Sebagai tenaga lepas sebuah kantor, gajinya kecil. Maka dia merelakan istrinya, Dinik, 32, bekerja sebagai tenaga penjual produk kosmetik.
Tapi bosnya kasmaran, dan Dinik pun jadi korban “tenaga kuda”-nya.
Sayanto terhina dan istrinya pun diceraikan.
Suami itu kepala keluarga, dia wajib mencari nafkah untuk anak istrinya.
Tapi karena kondisi tertentu, posisinya bisa terbalik-balik; justru istri yang menafkahi keluarga.
Harga diri suami menjadi turun 50 persen, tereduksi oleh peran istri yang menjadi lebih dominan.
Suami model begini tak lebih jadi pemacek (pejantan) belaka, petentang-petenteng unfaedah, karena “prestasi”-nya hanya di atas ranjang.

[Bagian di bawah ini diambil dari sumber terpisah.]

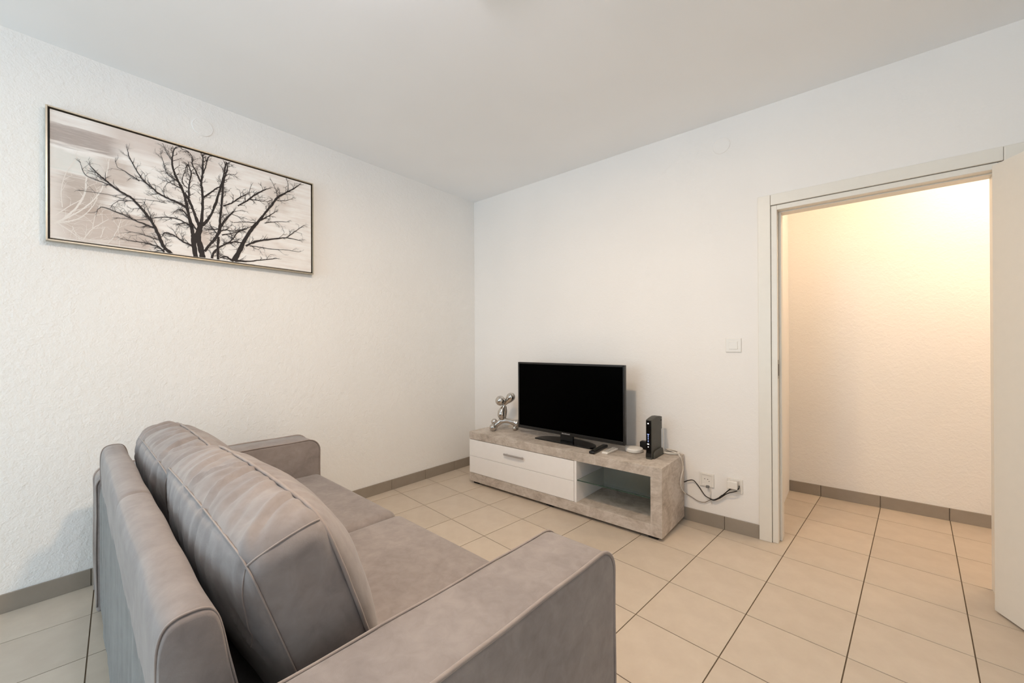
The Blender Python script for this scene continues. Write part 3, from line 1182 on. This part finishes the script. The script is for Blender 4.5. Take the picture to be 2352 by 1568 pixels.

Sayanto warga kota Surabaya, nyaris seperti itu. Dikatakan nyaris, karena ekonomi rumahtangganya belum separah itu.
Jelek-jelek begini dia masih punya penghasilan, meski kerja sebulan akan habis dalam seminggu.
Maklum, Sayanto bukan PNS, bukan anggota DPRD, apa lagi komisaris utama.